Há contudo um iten que gostava de realçar, o aproveitar as coisas. Na verdade, tudo se aproveitava e até os hábitos mais corriqueiros, para isso contribuíam, senão vejam. Ao deitar, lembro-me muito bem, as calças eram dobradas pelos vincos e cuidadosamente colocadas num bengaleiro ou nas costas de uma cadeira. Os sapatos ou as botas colocadas direitas e com as meias bem colocadas, com o promenor da meia dereita passar a esquerda e assim sucessivamente, hábitos, que se propagam pelos tempos fora...

Anónimo disse...

Bom...isto dá pano para mangas!Não era só o que se vestia que defenia a condição social mas sobretudo o como,a postura...Ainda agora antes de chegar aqui estava eu atirada ali para cima de um sofá a ler uma coisa e pensei que se por um acaso eu alguma vez tivesse entrado na sala e visto a minha mãe como eu estava teria com toda a certeza pensado-"PASSOU-SE".E terei muito a dizer sobre este post mas não hoje .Por hoje direi que me veio á cabeça primeiro uma lenga-lenga por causa dos padrões:"às pintas para pessoas distintas,às bolas para pessoas estarolas,às riscas para pessoas ariscas",depois a velha rábula"com um vestidinho preto eu nunca me comprometo"e ainda uma velha cantiga de revista que tinha o seguinte refrão"E a sopeira de Famalicão já vai ao Negresco cear com o patrão".AB

Anónimo disse...

Sobre o vestidinho preto-era obrigatório num guarda roupa de senhora-bem como um tailleur preto.Sobre o refrão da cantiga - e pegando na história tristissima que o Gui conta,duas coisas :"a sopeira"jamais se conseguiria fazer passar por outra coisa mesmo indo ao Negresco... e quando se davam coisas às criadas jamais se davam aquelas que "lhes dessem ideias"ou seja ,nunca se dava mesmo usada ,roupa que fosse distintiva da classe a que se pertencia "porque isto não é para elas","não sabem usá-las".Atenção que esta noção de classe não tinha a ver com o dinheiro,porque na maneira de vestir havia um desprezo enorme pelos "novos ricos"os "patos bravos"e as suas exuberancias.AB

josé palmeiro disse...

Oportunos, os esclarecimentos da AB.

cereja disse...

Pois é, AB. estas crónicas são apenas «pontapés-de-saida» para lembranças que venham à memória.

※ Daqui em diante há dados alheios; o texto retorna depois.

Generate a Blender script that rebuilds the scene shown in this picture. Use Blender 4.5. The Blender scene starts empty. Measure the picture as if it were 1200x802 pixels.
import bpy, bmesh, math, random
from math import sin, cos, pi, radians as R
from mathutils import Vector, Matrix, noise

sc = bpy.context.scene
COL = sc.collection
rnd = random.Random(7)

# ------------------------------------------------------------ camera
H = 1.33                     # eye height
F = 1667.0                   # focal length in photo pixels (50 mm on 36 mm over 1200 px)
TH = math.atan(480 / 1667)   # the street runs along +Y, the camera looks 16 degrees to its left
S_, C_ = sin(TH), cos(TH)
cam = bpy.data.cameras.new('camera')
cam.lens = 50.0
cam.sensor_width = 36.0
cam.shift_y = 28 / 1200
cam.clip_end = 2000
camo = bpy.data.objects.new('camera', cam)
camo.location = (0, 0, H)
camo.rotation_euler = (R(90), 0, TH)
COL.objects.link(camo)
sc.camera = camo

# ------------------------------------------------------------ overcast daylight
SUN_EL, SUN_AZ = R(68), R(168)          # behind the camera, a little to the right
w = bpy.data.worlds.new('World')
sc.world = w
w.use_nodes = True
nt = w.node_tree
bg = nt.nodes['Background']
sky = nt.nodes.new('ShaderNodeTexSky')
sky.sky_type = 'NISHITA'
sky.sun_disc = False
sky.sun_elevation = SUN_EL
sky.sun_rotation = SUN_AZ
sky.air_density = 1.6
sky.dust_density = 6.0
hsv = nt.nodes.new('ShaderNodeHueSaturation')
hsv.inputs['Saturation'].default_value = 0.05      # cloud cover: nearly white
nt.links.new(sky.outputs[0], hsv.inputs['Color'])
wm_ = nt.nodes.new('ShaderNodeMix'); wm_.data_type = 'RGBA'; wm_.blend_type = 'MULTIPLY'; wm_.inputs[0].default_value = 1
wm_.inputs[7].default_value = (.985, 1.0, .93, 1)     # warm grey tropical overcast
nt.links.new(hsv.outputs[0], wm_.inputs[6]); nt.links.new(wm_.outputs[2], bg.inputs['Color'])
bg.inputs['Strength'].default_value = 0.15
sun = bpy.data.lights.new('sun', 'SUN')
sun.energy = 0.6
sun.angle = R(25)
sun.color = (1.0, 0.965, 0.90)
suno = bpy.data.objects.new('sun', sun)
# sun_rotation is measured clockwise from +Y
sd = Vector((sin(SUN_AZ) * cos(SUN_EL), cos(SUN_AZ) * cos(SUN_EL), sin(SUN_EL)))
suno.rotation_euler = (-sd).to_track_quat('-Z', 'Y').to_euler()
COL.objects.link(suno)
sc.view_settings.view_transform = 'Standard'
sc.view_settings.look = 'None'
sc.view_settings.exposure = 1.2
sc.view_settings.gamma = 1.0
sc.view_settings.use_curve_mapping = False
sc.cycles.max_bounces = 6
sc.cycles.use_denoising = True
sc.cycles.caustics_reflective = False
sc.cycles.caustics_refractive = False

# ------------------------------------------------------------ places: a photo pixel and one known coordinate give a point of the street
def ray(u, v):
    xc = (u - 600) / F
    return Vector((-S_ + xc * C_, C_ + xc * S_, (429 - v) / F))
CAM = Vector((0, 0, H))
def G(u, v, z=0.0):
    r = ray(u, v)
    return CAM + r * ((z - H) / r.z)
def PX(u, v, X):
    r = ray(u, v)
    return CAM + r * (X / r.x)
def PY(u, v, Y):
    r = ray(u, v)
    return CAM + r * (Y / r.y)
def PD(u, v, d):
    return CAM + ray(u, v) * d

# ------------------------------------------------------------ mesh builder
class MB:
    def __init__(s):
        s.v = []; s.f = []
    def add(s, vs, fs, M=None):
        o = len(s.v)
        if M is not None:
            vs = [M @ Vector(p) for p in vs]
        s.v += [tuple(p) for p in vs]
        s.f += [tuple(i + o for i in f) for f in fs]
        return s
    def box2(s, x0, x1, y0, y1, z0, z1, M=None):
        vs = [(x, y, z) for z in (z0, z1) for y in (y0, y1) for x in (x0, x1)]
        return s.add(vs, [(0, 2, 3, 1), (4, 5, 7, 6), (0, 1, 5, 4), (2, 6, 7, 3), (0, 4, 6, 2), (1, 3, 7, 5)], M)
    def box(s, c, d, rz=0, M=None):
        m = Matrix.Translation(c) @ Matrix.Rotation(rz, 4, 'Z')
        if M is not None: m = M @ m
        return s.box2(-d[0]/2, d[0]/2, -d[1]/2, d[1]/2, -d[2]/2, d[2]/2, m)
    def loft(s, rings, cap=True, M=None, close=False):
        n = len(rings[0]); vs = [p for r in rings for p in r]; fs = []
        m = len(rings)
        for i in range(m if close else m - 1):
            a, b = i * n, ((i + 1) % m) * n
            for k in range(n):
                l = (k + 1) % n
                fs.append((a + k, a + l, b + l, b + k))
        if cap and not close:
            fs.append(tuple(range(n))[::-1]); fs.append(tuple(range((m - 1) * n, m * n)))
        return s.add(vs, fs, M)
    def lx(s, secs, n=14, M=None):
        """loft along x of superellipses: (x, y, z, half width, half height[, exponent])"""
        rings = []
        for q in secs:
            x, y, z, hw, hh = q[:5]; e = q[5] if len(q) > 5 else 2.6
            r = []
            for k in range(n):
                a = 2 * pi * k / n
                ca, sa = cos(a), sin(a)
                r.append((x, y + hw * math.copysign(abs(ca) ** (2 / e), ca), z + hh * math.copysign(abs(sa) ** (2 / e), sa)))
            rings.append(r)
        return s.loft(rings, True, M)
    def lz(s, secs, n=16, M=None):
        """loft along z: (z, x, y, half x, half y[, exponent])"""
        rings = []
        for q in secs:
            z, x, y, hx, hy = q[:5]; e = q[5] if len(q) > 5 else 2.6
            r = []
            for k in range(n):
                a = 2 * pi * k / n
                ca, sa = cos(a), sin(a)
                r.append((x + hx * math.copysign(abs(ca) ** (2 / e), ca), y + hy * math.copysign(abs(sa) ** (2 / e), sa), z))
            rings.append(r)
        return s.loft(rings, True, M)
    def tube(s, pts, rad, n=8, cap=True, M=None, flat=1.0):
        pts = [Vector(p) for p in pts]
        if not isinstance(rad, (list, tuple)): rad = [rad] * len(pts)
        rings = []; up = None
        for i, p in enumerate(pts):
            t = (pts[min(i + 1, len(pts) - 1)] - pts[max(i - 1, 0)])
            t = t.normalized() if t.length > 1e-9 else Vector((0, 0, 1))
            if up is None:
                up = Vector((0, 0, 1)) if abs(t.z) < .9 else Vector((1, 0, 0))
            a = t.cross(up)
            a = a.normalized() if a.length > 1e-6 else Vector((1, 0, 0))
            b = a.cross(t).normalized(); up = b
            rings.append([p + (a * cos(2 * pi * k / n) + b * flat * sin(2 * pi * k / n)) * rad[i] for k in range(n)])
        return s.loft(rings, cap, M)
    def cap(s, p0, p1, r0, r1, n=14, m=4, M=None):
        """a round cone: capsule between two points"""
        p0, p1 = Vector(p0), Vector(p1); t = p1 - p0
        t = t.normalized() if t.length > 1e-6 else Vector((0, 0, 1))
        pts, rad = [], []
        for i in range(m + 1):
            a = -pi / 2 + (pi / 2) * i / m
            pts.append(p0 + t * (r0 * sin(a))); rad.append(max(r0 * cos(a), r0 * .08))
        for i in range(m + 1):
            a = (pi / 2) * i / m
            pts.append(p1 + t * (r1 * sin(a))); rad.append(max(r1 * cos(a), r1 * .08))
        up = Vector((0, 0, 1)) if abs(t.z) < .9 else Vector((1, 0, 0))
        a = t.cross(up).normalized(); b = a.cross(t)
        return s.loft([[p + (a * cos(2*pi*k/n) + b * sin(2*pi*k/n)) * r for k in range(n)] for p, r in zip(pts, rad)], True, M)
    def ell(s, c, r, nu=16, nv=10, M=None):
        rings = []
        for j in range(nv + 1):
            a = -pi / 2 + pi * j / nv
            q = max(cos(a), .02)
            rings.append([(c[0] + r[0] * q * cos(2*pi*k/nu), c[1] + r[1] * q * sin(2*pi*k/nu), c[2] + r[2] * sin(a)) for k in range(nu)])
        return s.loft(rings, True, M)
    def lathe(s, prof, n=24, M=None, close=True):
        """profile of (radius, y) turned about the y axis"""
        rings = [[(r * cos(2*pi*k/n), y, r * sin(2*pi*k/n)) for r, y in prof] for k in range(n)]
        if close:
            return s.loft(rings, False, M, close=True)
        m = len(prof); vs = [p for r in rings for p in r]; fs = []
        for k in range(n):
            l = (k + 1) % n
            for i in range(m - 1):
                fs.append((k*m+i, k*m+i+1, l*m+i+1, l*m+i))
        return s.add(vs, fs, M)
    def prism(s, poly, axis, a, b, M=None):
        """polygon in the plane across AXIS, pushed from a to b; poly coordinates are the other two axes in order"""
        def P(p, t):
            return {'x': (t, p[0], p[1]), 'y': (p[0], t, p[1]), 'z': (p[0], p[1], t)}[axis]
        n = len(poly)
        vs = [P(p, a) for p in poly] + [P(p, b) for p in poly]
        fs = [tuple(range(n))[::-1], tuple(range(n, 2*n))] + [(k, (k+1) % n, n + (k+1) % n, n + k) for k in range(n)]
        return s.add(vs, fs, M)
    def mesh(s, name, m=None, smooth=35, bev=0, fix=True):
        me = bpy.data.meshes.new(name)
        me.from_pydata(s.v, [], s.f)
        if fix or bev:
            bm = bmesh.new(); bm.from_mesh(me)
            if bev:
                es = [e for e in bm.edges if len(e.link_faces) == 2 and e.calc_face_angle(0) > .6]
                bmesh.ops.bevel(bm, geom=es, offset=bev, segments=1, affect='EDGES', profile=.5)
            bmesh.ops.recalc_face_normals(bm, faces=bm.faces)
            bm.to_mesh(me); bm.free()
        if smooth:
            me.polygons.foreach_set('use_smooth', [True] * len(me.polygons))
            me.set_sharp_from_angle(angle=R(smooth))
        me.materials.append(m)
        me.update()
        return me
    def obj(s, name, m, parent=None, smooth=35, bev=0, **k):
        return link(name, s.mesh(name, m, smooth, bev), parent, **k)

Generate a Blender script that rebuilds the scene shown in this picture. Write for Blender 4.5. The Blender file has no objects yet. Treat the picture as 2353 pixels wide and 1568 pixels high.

São temas inesgotáveis, como se sabe.
Quanto avaliar a pessoa pelo que veste, se calhar todos fazemos um pouco. Quantas vezes vemos uma pessoa e pensamos de nós para nós «mas aquela não se enxerga? não tem corpo (ou idade, ou altura, ou sei lá o quê) para vestir aquilo!» O que creio que se passava dantes é mais o que a AB refere aqui, é que certo tipo de roupa nem se dava às criadas porque como ela disse «lhes podia dar ideias» ou elas «nem sabiam vestir aquilo»
Diferente da história que a Gui contou e cujo modelo eu conheço. Um pedinte deve andar vestido de pedinte, é claro. Eu podia contar histórias exactamente ao contrário, pessoas que quando vão receber o subsídio se vestem pior do que o costume. Elas lá sabem como pensam as senhoras assistentes sociais!